The Ebay Shot

Have you ever bought anything from eBay? I have and was quite active when I had other hobbies to pursue – particularly ones that required out-of-date equipment. I used the site extensively to add camera equipment to my studio roster.

I am sure that I was done like a dinner, though only a couple of times. I received broken items or items that were not as described. One crook in Great Britain tried to con me into sending money on a “second offer ” scam but I had been warned and could see through it. The total losses were very small indeed, though the prices I paid for some goods was probably criminal.

The thing that intrigued me a decade ago – and still fascinates me – is the nature of the photographs that some people post to support their sales pitch. I don’t mean I am lost in admiration for the art and the good taste – I am appalled at some of the images. I realise that some sellers are not photographers at all, but the results on some posts are such that they suggest a practical joke rather than a genuine offer to trade.
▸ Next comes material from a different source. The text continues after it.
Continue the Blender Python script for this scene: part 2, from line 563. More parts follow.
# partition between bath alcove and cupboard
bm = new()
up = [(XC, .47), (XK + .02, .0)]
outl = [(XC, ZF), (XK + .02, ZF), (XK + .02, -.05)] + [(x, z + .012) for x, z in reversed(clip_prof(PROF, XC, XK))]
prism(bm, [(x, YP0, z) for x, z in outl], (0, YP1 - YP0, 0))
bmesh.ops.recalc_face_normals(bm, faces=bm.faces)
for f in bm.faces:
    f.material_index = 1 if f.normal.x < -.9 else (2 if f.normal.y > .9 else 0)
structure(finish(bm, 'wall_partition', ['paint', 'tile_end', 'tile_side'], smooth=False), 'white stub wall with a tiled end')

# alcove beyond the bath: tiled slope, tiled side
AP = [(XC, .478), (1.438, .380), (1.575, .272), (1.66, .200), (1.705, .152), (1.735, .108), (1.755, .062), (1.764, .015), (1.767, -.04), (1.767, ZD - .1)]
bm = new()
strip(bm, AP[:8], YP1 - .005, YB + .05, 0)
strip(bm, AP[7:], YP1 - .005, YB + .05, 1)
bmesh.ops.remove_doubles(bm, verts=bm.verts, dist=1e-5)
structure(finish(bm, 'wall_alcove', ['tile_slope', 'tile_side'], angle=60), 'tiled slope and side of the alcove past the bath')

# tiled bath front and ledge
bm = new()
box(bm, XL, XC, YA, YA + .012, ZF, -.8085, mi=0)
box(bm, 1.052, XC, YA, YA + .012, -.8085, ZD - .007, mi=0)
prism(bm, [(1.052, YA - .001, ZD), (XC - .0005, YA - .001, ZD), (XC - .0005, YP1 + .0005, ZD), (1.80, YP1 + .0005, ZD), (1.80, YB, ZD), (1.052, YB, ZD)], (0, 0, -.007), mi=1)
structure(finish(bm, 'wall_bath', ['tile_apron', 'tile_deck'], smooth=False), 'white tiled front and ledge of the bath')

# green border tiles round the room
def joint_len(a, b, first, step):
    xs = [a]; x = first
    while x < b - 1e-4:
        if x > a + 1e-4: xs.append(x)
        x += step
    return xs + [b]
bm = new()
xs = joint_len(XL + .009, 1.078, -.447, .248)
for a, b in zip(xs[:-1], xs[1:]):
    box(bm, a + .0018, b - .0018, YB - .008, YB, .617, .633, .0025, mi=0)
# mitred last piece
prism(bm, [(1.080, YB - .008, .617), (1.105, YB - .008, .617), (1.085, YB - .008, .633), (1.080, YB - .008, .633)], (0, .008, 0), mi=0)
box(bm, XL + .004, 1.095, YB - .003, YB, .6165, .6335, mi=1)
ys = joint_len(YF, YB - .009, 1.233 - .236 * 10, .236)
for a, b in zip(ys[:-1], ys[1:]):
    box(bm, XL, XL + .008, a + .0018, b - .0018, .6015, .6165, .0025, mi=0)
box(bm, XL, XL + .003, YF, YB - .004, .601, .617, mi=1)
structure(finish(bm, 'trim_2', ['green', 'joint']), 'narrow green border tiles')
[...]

Wrong focus, wrong white balance, low lighting, inappropriate angles and views, etc.etc. I have tried to duplicate some of the shots just to see if they cause permanent injury, but even I cannot make my pictures as bad as the eBay site shows.
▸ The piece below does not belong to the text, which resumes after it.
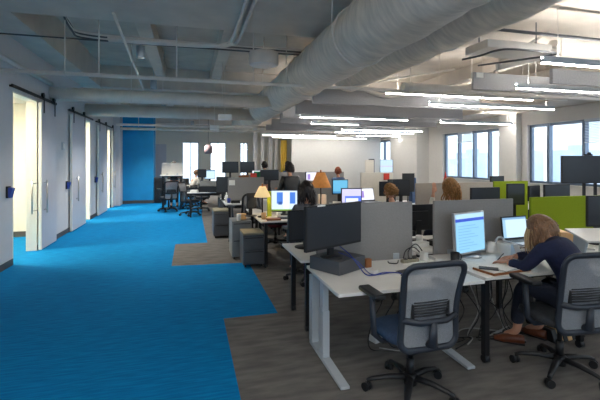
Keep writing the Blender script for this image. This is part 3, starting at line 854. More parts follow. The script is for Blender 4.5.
# main dark monitor standing on a charcoal box
t = thing('computer_box', 'low charcoal desktop computer case under the big black monitor', 'computer', (1.235, 3.245, 0.72), math.atan2(0.17, 0.30))
b = MB(); b.box(-0.18, 0.17, -0.16, 0.17, 0.004, 0.115); obj('case', b, 'cabinet', t, bevel=0.004)
for sx in (-0.15, 0.14):
    for sy in (-0.13, 0.14):
        b = MB(); b.cyl((sx, sy, 0), 0.012, 0.005, 10); obj('foot', b, 'black', t)
x, y, a, w = facing((0.875, 3.03), (1.475, 3.325))
monitor(1.175, 3.178, 0.925, w, 0.365, a, 'screen_off', 'big black switched off monitor on the nearest desk', 0.836, standw=0.1)
tag(obj('sticker', MB().box(0, 0.09, -0.001, 0.001, 0, 0.012), 'paper'), 'white sticker strip on top rim of the big black monitor', 'sticker')
st = bpy.data.objects['sticker']; st.location = (0.99, 3.068, 1.279); st.rotation_euler = (0, 0, a)
x, y, a, w = facing((2.37, 3.20), (2.81, 3.33))
monitor(x, y, 0.765, w, 0.395, a, 's_sheet', 'monitor with a pale blue page and dark blue toolbar', 0.735, case='silver', tilt=0.05)
monitor(1.22, 4.12, 0.80, 0.46, 0.33, 0.15, 'screen_off', 'dark navy backed monitor just left of the big black one', 0.72)
monitor(2.56, 4.16, 0.84, 0.46, 0.30, PI, 'screen_off', 'black monitor seen from behind in the gap between grey partitions', 0.72)

# open laptop on a riser with a silver stand in front
t = thing('laptop_riser', 'low white riser under the open laptop', 'stand', (3.19, 3.27, 0.735))
b = MB(); b.box(-0.21, 0.21, -0.13, 0.14, 0.085, 0.1); obj('shelf', b, 'white', t, bevel=0.003)
for s in (-1, 1):
    b = MB(); b.box(s * 0.2 - 0.008, s * 0.2 + 0.008, -0.13, 0.14, 0, 0.085); obj('side_panel', b, 'white', t)
def laptop(x, y, z, rz, ms, label, w=0.34, d=0.23, lean=0.28):
    t = thing('laptop', label, 'laptop', (x, y, z), rz, 'open laptops')
    b = MB(); b.box(-w / 2, w / 2, -d, 0, 0, 0.016); bs = obj('base', b, 'silver', t, bevel=0.003)
    b = MB(); b.box(-w / 2 + 0.02, w / 2 - 0.02, -d * 0.55, -0.02, 0.0162, 0.018); obj('keyboard', b, 'black', t)
    b = MB(); b.box(-0.05, 0.05, -d + 0.015, -d * 0.62, 0.0162, 0.0172); obj('trackpad', b, 'whitemetal', t)
    R = Matrix.Translation((0, 0, 0.014)) @ Matrix.Rotation(-lean, 4, 'X')
    b = MB(); b.M = R; b.box(-w / 2, w / 2, 0, 0.008, 0, 0.235); ld = obj('lid', b, 'black', t, bevel=0.002)
    b = MB(); b.M = R; b.quad_uv((-w / 2 + 0.012, -0.0015, 0.02), (w / 2 - 0.012, -0.0015, 0.02), (w / 2 - 0.012, -0.0015, 0.223), (-w / 2 + 0.012, -0.0015, 0.223))
    obj('screen', b, ms, t)
    return t
laptop(3.215, 3.36, 0.835, 0.08, 's_laptop', 'open laptop with pale screen in front of the person in navy', lean=0.12)
laptop(3.02, 6.5, 0.93, 0.1, 's_mail', 'small open laptop beside the curly haired person', w=0.32)
t = thing('laptop_riser', 'small riser under the laptop of the curly haired person', 'stand', (3.02, 6.38, 0.735))
b = MB(); b.box(-0.18, 0.18, -0.13, 0.14, 0.18, 0.195); obj('shelf', b, 'white', t); b = MB(); b.box(-0.03, 0.03, 0.05, 0.12, 0, 0.18); obj('post', b, 'white', t)
t = thing('tablet_stand', 'silver wedge stand standing between blue monitor and laptop', 'stand', (3.0, 3.12, 0.735), 0.1)
b = MB(); b.hexa([(-0.09, -0.09, 0), (0.02, -0.09, 0), (-0.09, 0.0, 0), (0.02, 0.0, 0), (-0.08, -0.02, 0.13), (-0.02, -0.02, 0.13), (-0.08, 0.0, 0.13), (-0.02, 0.0, 0.13)]); obj('wedge', b, 'silver', t, bevel=0.003)
b = MB(); b.box(-0.1, 0.03, -0.1, 0.01, 0.0, 0.006); obj('foot_plate', b, 'whitemetal', t)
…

It is not that hard these days to get a good shot. Even the compact camera with the auto exposure and the tiny inbuilt flash does a pretty good pack shot – and with just a little imagination and a curved piece of white paper, you can practically get a studio lighting setup.  If you have a little extra light you can ask the automatic white balance control to cope with it and the end result should not look like a 1920’s magazine chromo.

The regular eBay sellers can get small portable studio boxes that provide shadowless lighting for little items – not too good if you are selling Caterpillar transmission parts or medieval lances, but anything smaller is fine. I would say that they are a must for good presentation – I used one in the camera shop I worked for to render quick illustrations for a daily blog. Now that I have my studio and a larger fixed table setup, illustration is  fast and simple. I often think that eBay sellers could increase their profits with good product shots and afford to pay for them.

In any case, I think that the use of stock images is a complete give-away for the buyers. If someone is showing an ideal you can be sure that they are selling something that falls far short of it. Avoid them – even the lousiest mobile phone shot of the real thing is better.